I hesitate to link Matt Taibbi's petulant "
review" of "American Sniper"--really a complaint about the dumb audiences who make a movie like this popular--but I will anyway, because I'm interested in some of his notions about the proper narrative of war. Taibbi's thesis is that we have difficulty coming to dramatic grips with each war for a certain period after it ends. In the next phase, we make movies about how hard it was on our guys. In this category, he prefers stories about how it corroded their souls and therefore destroyed their lives with PTSD; he is impatient with a simplistic storyline about how it demanded a terrible sacrifice in what might conceivably have been a good cause. In the final, mature stage, Taibbi demands movies about the terrible things we did to our enemies, especially if they're couched in devastating criticism of our hypocritical, lying, warmongering leaders. ("
I wanna talk about Rumsfeld! I wanna talk about Cheney!") Bonus points if the movie makes clear that everything our enemies did was a direct result of our own provocative crimes.
We could have avoided the whole thing if our politics weren't so shabby.

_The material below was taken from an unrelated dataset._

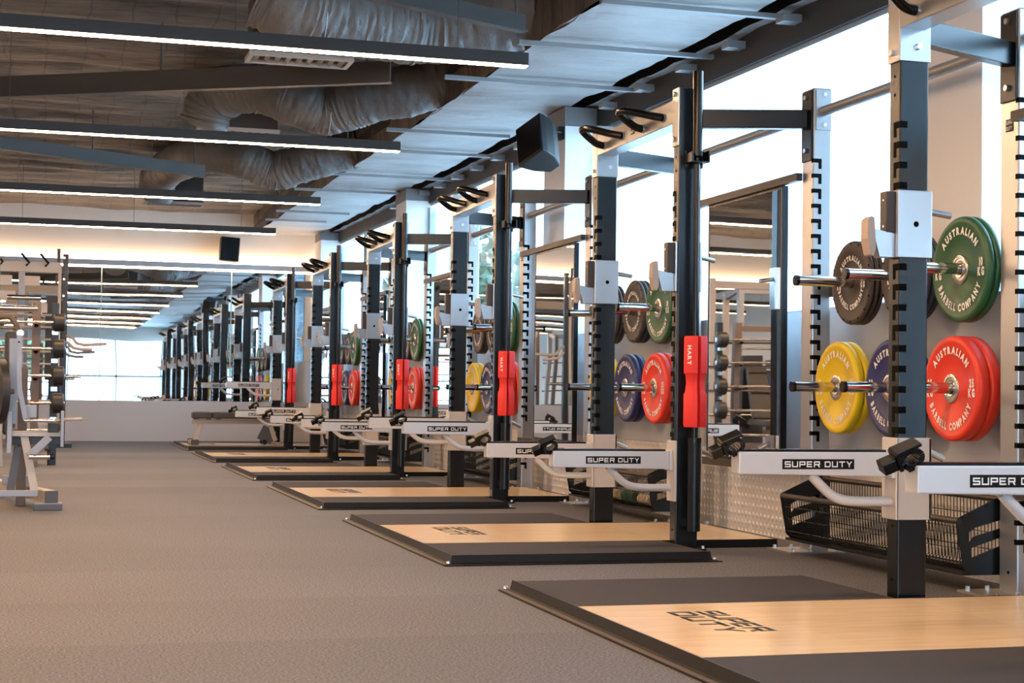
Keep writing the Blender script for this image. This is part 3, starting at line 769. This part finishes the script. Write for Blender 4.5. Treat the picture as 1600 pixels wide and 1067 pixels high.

This is familiar territory; Taibbi is accurately describing most war movies of recent decades, especially the ones that didn't make any money. Just the fact that a war movie makes
money is sure to mean that a lot of unwashed Americans liked it, and you know what that means about the purity of its politics. It's not what war movies used to be like, though. Nor am I referring to a Golden Age of rah-rah agitprop. Our culture used to have no problem generating a whole range of war movies that adopted the full spectrum of judgments about human life in the midst of a military conflict, from "Casablanca" to "The Longest Day" to "A Bridge Too Far" to "The Great Escape" to "The Bridge on the River Kwai." Some had straightforward bad guys and heroes. Generally the bad guys were our military enemies, but they might also be corrupt or cowardly or incompetent REMFs. Sometimes the heroes were unambiguously successful warriors, like Chuck Norris or John Wayne. Other heroes were dark or conflicted, but few enjoyed the approval of their directors while identifying outright with with foreign cultures at the expense of their homelands--"Lawrence of Arabia" being an unusual example.
Until quite recently, it was rare for an American film about any war to focus relentlessly on the horror experienced by our enemies in war zones, with the dramatic assumption that the violence meted out by the U.S. was an inexplicable bolt from the blue; offhand I can remember only "Slaughterhouse Five." Before the Vietnam War, few American movies adopted the position that all wars are equally evil or misguided for all countries concerned, "M.A.S.H." (ostensibly about the Korean War, but really about Vietnam) probably being the first popular offering in that genre. Once that precedent was set, it would become almost unheard of to make a movie about guys who go off to war in a just cause, sacrifice a great deal, win, and come home. In part that may be because, once the nuclear age began, we no longer had a cultural assumption that a war could be fought to a decisive conclusion without precipitating global war and the destruction of the Earth. The wars all seemed to dribble off into an ambiguous standoff, or a withdrawal of U.S. forces followed by a degeneration of the former theater of war into a killing field from which we largely averted our eyes.
I wonder if we'll ever again see a Hollywood offering that takes a clear look at a horrible eruption of human wickedness followed by the determined use of military power to halt it in its tracks and root it out. At this point, Hollywood can't ever bear to treat the destruction of Nazi Germany without irony. Would anyone today make a movie like "The African Queen," in which two noncombatants discover their buried patriotism and risk everything to strike a blow against the enemies of their respective countries?